Springfield Journal-Register

November 29, 2001

Bush jabs Senate farm bill 
  Makes call for 'generous but affordable' legislation 


WASHINGTON - With Senate action looming on a farm subsidy bill, President Bush indirectly jabbed at the pending Democratic legislation by calling Wednesday for a "generous but affordable" bill that won't stimulate overproduction.

"A good farm bill should keep a safety net under our food producers without misleading our farmers into overproducing crops that are already in oversupply," Bush told a farm conference here.

Senate Majority Leader Tom Daschle, D-S.D., said he hopes to bring the farm bill up for a Senate vote this week or next week despite a threatened GOP filibuster.

Although the current farm law doesn't expire until next year, Daschle cited low crop prices as evidence of the "urgent need" to address farm policy this year. Many farm-state lawmakers and farm group lobbyists fear there will be less money available if they wait until next year.

Agriculture Secretary Ann Veneman, addressing the farm conference separately Wednesday, outlined the administration's objections to the bill, approved by the Senate Agriculture Committee on Nov. 15. Proposed increases in marketing loan rates contained in that bill would encourage overproduction and drive down crop prices, Veneman said.

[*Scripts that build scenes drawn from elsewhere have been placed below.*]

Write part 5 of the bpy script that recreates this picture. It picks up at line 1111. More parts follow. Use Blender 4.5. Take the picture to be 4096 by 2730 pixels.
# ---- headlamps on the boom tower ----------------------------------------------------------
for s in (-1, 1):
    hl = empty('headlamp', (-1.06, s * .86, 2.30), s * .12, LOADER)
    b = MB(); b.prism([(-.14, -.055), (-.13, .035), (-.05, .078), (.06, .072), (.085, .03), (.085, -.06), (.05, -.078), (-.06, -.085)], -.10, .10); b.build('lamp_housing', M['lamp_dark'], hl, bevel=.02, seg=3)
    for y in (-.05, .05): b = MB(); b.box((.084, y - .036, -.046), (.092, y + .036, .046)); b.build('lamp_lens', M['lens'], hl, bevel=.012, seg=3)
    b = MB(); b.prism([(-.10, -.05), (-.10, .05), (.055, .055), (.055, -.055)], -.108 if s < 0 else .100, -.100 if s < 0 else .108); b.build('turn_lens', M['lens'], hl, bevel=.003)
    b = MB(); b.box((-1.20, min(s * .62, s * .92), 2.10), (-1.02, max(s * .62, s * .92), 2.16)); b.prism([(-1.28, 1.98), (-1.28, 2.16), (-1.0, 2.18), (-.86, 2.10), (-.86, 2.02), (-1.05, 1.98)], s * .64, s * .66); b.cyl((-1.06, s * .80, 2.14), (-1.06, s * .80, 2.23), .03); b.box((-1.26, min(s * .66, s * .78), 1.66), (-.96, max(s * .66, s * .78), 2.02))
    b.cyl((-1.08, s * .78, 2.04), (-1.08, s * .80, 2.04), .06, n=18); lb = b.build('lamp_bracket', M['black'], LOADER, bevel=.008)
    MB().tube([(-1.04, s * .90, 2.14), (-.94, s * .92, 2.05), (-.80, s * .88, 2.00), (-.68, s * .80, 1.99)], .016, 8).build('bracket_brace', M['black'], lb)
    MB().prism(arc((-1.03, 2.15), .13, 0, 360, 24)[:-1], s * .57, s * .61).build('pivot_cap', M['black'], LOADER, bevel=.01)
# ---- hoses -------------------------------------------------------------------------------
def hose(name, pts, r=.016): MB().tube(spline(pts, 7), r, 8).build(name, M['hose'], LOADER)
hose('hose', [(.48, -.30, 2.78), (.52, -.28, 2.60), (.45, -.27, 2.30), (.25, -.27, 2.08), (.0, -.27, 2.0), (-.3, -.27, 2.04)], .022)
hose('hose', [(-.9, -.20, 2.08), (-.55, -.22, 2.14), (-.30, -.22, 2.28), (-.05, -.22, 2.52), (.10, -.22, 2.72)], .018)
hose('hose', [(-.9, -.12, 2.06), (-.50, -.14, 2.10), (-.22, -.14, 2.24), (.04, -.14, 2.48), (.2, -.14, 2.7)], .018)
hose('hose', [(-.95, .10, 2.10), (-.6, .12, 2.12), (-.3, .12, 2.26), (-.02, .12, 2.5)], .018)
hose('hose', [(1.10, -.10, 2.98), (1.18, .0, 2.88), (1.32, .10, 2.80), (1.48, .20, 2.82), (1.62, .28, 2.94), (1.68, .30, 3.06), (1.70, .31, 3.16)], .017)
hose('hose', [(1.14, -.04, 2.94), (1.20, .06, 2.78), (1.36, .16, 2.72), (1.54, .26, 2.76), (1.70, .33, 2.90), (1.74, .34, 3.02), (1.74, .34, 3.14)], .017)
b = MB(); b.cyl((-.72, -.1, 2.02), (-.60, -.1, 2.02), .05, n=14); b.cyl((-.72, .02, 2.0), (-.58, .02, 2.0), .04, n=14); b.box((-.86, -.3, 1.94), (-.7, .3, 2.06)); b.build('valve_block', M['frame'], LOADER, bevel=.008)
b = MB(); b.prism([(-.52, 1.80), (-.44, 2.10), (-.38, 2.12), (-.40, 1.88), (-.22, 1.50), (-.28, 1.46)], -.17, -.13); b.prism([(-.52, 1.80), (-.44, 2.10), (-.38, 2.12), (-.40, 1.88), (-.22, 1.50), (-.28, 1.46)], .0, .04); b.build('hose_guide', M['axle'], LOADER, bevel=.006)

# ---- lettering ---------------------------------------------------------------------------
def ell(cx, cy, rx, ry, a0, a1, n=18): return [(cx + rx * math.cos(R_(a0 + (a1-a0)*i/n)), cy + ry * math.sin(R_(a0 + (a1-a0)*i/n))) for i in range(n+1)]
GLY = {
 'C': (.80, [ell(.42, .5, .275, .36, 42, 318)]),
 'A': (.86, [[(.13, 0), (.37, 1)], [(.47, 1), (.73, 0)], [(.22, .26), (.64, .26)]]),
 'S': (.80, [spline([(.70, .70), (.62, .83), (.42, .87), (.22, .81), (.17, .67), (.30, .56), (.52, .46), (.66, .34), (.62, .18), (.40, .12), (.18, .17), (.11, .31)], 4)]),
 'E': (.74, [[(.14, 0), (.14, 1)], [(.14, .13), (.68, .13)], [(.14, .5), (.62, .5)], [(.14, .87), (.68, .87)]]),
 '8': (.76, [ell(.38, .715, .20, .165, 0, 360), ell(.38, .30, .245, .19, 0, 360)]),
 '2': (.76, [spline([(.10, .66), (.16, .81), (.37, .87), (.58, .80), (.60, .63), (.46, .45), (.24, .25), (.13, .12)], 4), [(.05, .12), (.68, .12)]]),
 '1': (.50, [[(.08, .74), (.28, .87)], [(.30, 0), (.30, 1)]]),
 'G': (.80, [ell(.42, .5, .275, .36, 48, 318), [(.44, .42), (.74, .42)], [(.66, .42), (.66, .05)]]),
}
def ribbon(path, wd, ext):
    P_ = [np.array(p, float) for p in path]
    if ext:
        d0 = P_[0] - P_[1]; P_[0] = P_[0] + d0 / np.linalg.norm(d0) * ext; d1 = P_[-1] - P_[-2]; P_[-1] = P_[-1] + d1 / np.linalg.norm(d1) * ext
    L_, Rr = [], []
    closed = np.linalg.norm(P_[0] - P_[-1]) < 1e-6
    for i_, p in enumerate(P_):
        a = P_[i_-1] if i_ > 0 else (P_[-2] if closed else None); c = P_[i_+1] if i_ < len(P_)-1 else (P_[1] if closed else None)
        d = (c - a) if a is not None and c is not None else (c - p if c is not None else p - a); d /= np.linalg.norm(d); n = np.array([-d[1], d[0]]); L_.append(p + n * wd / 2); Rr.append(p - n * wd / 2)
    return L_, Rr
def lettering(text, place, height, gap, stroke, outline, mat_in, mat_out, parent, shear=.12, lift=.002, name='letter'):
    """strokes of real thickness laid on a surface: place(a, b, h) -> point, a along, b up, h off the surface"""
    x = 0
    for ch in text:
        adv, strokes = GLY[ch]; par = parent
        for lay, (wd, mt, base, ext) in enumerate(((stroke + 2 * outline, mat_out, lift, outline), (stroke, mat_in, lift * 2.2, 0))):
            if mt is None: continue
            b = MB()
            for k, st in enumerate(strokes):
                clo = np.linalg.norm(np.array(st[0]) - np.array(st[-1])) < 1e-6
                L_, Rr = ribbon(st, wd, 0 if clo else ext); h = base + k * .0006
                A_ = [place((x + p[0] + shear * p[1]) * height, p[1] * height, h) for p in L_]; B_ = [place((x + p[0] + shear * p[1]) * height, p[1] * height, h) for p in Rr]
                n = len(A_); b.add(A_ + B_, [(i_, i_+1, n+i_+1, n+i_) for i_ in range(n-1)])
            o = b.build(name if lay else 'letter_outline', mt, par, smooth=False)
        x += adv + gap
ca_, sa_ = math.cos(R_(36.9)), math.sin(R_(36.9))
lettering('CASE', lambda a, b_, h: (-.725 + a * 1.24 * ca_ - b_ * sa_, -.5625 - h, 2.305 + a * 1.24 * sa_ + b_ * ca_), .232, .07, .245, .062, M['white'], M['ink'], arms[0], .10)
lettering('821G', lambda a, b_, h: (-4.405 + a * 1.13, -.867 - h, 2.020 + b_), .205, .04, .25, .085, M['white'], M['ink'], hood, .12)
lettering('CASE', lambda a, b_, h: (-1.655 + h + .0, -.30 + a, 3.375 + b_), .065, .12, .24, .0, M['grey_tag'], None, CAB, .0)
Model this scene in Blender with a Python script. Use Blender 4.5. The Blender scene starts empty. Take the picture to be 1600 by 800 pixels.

"This creates pressure for more government payments, thereby creating a self-defeating and ultimately unsustainable cycle," said Veneman.

Illinois Farm Bureau President Ron Warfield was among the dozens of farm group representatives on Capitol Hill Wednesday urging speedy Senate action.

"We need to go ahead and pass a farm bill," said Warfield, who prefers the House bill but wants to keep the process moving.

When it reaches the Senate floor, the bill faces several amendments including an alternative Republican subsidy plan backed by the administration. Sen. Peter Fitzgerald, R-Ill., supported the GOP plan in committee but hasn't decided how he will vote in the full Senate.

Bush endorsed a provision in the GOP alternative that would offer farmers matching funds to deposit in savings accounts that they could draw on in hard times. The provision would replace a proposed "countercylical" program, supported by the major farm groups, that would pay farmers when crop prices fall below certain levels.

Another major floor fight is expected over an amendment to shift billions of dollars from crop subsidies to conservation programs, a move that advocates say would channel federal farm aid to more farmers in more states.

Other Republicans have threatened to attach an energy bill to the farm legislation, if it is brought up for a vote.

Notably, the Bush administration is no longer urging Congress to delay action until next year. Veneman conceded that it would be futile, given the strong push for action in Congress. She said Wednesday's comments were meant to lay out the administration's objections in an attempt to influence the process.

She said it's "premature" to discuss whether the president would veto any bill that mirrors either the House or Senate versions. Historically, farm bills have been rewritten in House-Senate conference, she said.

Both the House and Senate bills would cost about $170 billion over 10 years, but the Senate bill would spend more money in the first five years and would require reauthorization after that.

Veneman also criticized both House and Senate versions of the farm bill as likely to violate international trade agreements. The proposals would leave it up to the agriculture secretary to reduce farmers' payments should they approach the subsidy limits.

"This ad hoc approach creates a new uncertainty for producers would they get the payments or would the payments have to be pared back?" she asked.